"""

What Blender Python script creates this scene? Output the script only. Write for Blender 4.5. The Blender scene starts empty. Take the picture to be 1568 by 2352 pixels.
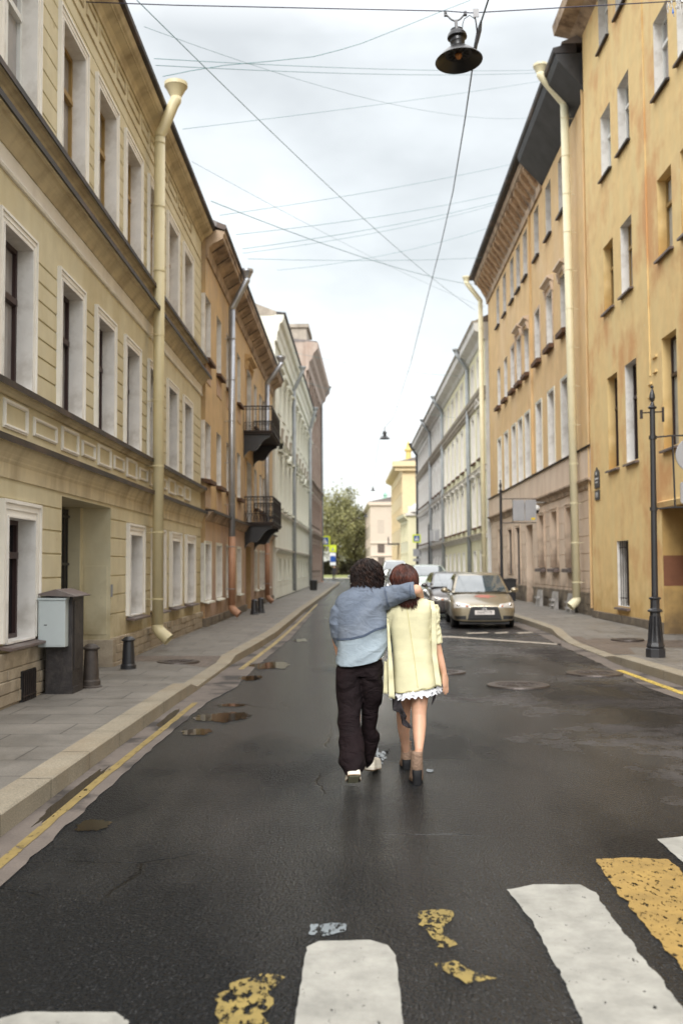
import bpy, bmesh, math, random
from mathutils import Vector, Matrix, Euler, noise
random.seed(7)
R=math.radians
scene=bpy.context.scene
# ---------------------------------------------------------------- camera
F_PX=2287.0; W_PX=1568.0
YAW=R(0.4969); PITCH=R(3.158); ROLL=0.006; CAM_H=1.68
cd=bpy.data.cameras.new('camera'); cam=bpy.data.objects.new('camera',cd); scene.collection.objects.link(cam)
cd.sensor_fit='VERTICAL'; cd.sensor_height=36.0; cd.lens=36.0*F_PX/2352.0
f=Vector((-math.sin(YAW)*math.cos(PITCH),math.cos(YAW)*math.cos(PITCH),math.sin(PITCH)))
r=Vector((math.cos(YAW),math.sin(YAW),0)); u=r.cross(f)
r2=math.cos(ROLL)*r-math.sin(ROLL)*u; u2=math.sin(ROLL)*r+math.cos(ROLL)*u
M=Matrix((r2,u2,-f)).transposed().to_4x4(); M.translation=Vector((0,0,CAM_H)); cam.matrix_world=M
cd.clip_start=0.05; cd.clip_end=2000
cd.dof.use_dof=True; cd.dof.focus_distance=8.0; cd.dof.aperture_fstop=1.9
scene.camera=cam
# ---------------------------------------------------------------- sky and sun
SUN_EL=R(33); SUN_AZ=R(186)   # azimuth measured from +Y towards +X : behind the camera, a little left
wd=bpy.data.worlds.new('World'); scene.world=wd; wd.use_nodes=True
nt=wd.node_tree; nt.nodes.clear(); N=nt.nodes.new; K=nt.links.new
out=N('ShaderNodeOutputWorld'); bg=N('ShaderNodeBackground'); K(bg.outputs[0],out.inputs[0])
sky=N('ShaderNodeTexSky'); sky.sky_type='NISHITA'; sky.sun_disc=False; sky.sun_elevation=SUN_EL; sky.sun_rotation=SUN_AZ
sk=N('ShaderNodeVectorMath'); sk.operation='SCALE'; sk.inputs[3].default_value=0.10; K(sky.outputs[0],sk.inputs[0])
tc=N('ShaderNodeTexCoord'); sep=N('ShaderNodeSeparateXYZ'); K(tc.outputs['Generated'],sep.inputs[0])
ramp=N('ShaderNodeValToRGB'); K(sep.outputs[2],ramp.inputs[0])
e=ramp.color_ramp.elements; e[0].position=0.0; e[0].color=(.60,.61,.60,1); e[1].position=1.0; e[1].color=(1.5,1.5,1.5,1)
for p,c in [(0.12,(.57,.585,.58,1)),(0.25,(.505,.53,.53,1)),(0.36,(.475,.498,.503,1)),(0.48,(.47,.492,.50,1)),(0.60,(1.35,1.35,1.35,1))]:
    q=e.new(p); q.color=c
mp=N('ShaderNodeMapping'); mp.inputs['Scale'].default_value=(1.3,1.0,2.6); K(tc.outputs['Generated'],mp.inputs[0])
nz=N('ShaderNodeTexNoise'); nz.inputs['Scale'].default_value=3.2; nz.inputs['Detail'].default_value=5; nz.inputs['Roughness'].default_value=.5; K(mp.outputs[0],nz.inputs['Vector'])
mr=N('ShaderNodeMapRange'); mr.inputs[1].default_value=.35; mr.inputs[2].default_value=.68; mr.inputs[3].default_value=.88; mr.inputs[4].default_value=1.22; K(nz.outputs[0],mr.inputs[0])
cl=N('ShaderNodeVectorMath'); cl.operation='SCALE'; K(ramp.outputs[0],cl.inputs[0]); K(mr.outputs[0],cl.inputs[3])
mx=N('ShaderNodeMix'); mx.data_type='RGBA'; mx.inputs[0].default_value=.9; K(sk.outputs[0],mx.inputs[6]); K(cl.outputs[0],mx.inputs[7])
K(mx.outputs[2],bg.inputs[0]); bg.inputs[1].default_value=1.0
sd=bpy.data.lights.new('sun','SUN'); sd.energy=1.5; sd.angle=R(24); sd.color=(1,.985,.965)
sun=bpy.data.objects.new('sun',sd); scene.collection.objects.link(sun)
sv=Vector((math.sin(SUN_AZ)*math.cos(SUN_EL),math.cos(SUN_AZ)*math.cos(SUN_EL),math.sin(SUN_EL)))
sun.rotation_euler=(-sv).to_track_quat('-Z','Y').to_euler(); sun.location=(0,0,40)
scene.view_settings.view_transform='Standard'; scene.view_settings.look='None'; scene.view_settings.exposure=0.95; scene.view_settings.gamma=1
scene.render.engine='CYCLES'; scene.render.resolution_x=682; scene.render.resolution_y=1024
# ---------------------------------------------------------------- materials
def lin(r,g,b): 
    c=lambda v:(v/255/12.92) if v<=10 else ((v/255+.055)/1.055)**2.4
    return (c(r),c(g),c(b))
MATS={}
def mat(name,col,rough=.8,metal=0,var=.12,vscale=3,stain=None,stain_amt=.5,stain_scale=.8,stretch=(1,1,1),bump=0,bscale=40,spec=.5,rvar=0,coat=0,sheen=0,fine=0,fscale=150,trans=0,streak=None,streak_amt=.5,base_dirt=None,sharp=0,chips=None):
    if name in MATS: return MATS[name]
    m=bpy.data.materials.new(name); m.use_nodes=True; MATS[name]=m; t=m.node_tree; n=t.nodes; b=n['Principled BSDF']; k=t.links.new
    tc=n.new('ShaderNodeTexCoord'); mp=n.new('ShaderNodeMapping'); mp.inputs['Scale'].default_value=stretch; k(tc.outputs['Object'],mp.inputs[0])
    def noi(sc,det=4,ro=.55,src=None):
        x=n.new('ShaderNodeTexNoise'); x.inputs['Scale'].default_value=sc; x.inputs['Detail'].default_value=det; x.inputs['Roughness'].default_value=ro; k((src or mp).outputs[0],x.inputs['Vector']); return x
    def rng(src,a,b_,c,d):
        x=n.new('ShaderNodeMapRange'); x.inputs[1].default_value=a;x.inputs[2].default_value=b_;x.inputs[3].default_value=c;x.inputs[4].default_value=d; k(src,x.inputs[0]); return x.outputs[0]
    def mul(csrc,fsrc):
        x=n.new('ShaderNodeVectorMath'); x.operation='SCALE'; k(csrc,x.inputs[0]); k(fsrc,x.inputs[3]); return x.outputs[0]
    rgb=n.new('ShaderNodeRGB'); rgb.outputs[0].default_value=(*col,1); cur=rgb.outputs[0]
    n1=noi(vscale,5); cur=mul(cur,rng(n1.outputs[0],.3,.7,1-var,1+var))
    if fine: n2=noi(fscale,3); cur=mul(cur,rng(n2.outputs[0],.3,.7,1-fine,1+fine))
    def mixc(cur,c2,fac):
        x=n.new('ShaderNodeMix'); x.data_type='RGBA'; k(fac,x.inputs[0]); k(cur,x.inputs[6]); x.inputs[7].default_value=(*c2,1); return x.outputs[2]
    if stain: 
        n3=noi(stain_scale,6,.62); cur=mixc(cur,stain,rng(n3.outputs[0],.48+.04*sharp,.66-.08*sharp,0,stain_amt))
    if chips:
        n6=noi(2.3,9,.72); cur=mixc(cur,chips,rng(n6.outputs[0],.655,.675,0,.8))
    if streak:
        mp2=n.new('ShaderNodeMapping'); mp2.inputs['Scale'].default_value=(2.2,2.2,.55); k(tc.outputs['Object'],mp2.inputs[0])
        n4=noi(.8,5,.6,mp2); cur=mixc(cur,streak,rng(n4.outputs[0],.45,.7,0,streak_amt))
    if base_dirt:
        sp=n.new('ShaderNodeSeparateXYZ'); k(tc.outputs['Object'],sp.inputs[0]); n5=noi(2.5,5)
        ad=n.new('ShaderNodeMath'); ad.operation='ADD'; k(sp.outputs[2],ad.inputs[0]); k(rng(n5.outputs[0],.3,.7,-.5,.5),ad.inputs[1])
        cur=mixc(cur,base_dirt,rng(ad.outputs[0],1.3,.1,0,.75))
    k(cur,b.inputs['Base Color']); b.inputs['Metallic'].default_value=metal
    b.inputs['Specular IOR Level'].default_value=spec
    if rvar: k(rng(n1.outputs[0],.3,.7,max(0,rough-rvar),min(1,rough+rvar)),b.inputs['Roughness'])
    else: b.inputs['Roughness'].default_value=rough
    if coat: b.inputs['Coat Weight'].default_value=coat; b.inputs['Coat Roughness'].default_value=.05
    if sheen: b.inputs['Sheen Weight'].default_value=sheen
    if trans: b.inputs['Transmission Weight'].default_value=trans
    if bump:
        bn=noi(bscale,4); bb=n.new('ShaderNodeBump'); bb.inputs['Strength'].default_value=bump; bb.inputs['Distance'].default_value=.01; k(bn.outputs[0],bb.inputs['Height']); k(bb.outputs[0],b.inputs['Normal'])
    return m
CREAM=mat('cream_plaster',lin(206,196,165),var=.06,chips=lin(176,160,124),stain=lin(172,152,106),stain_amt=.35,stain_scale=.5,bump=.15,bscale=30,fine=.03,base_dirt=lin(140,122,84),streak=lin(176,158,112),streak_amt=.35)
TRIM=mat('cream_trim',lin(206,192,160),var=.10,vscale=3,streak=lin(128,106,78),streak_amt=.6,bump=.1)
WHITE=mat('white_trim',lin(236,232,224),var=.04,streak=lin(190,182,168),streak_amt=.35,bump=.05)
FLASH=mat('dark_flashing',lin(34,28,27),rough=.55,var=.25,stain=lin(100,78,64),stain_amt=.6,bump=.1)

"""

WORK TO BE COMPLETED → Which lines contain the word "scene"? Return each of them.

TASK RESPONSE →
What Blender Python script creates this scene? Output the script only. Write for Blender 4.5. The Blender scene starts empty. Take the picture to be 1568 by 2352 pixels.
scene=bpy.context.scene
cd=bpy.data.cameras.new('camera'); cam=bpy.data.objects.new('camera',cd); scene.collection.objects.link(cam)
scene.camera=cam
wd=bpy.data.worlds.new('World'); scene.world=wd; wd.use_nodes=True
sun=bpy.data.objects.new('sun',sd); scene.collection.objects.link(sun)
scene.view_settings.view_transform='Standard'; scene.view_settings.look='None'; scene.view_settings.exposure=0.95; scene.view_settings.gamma=1
scene.render.engine='CYCLES'; scene.render.resolution_x=682; scene.render.resolution_y=1024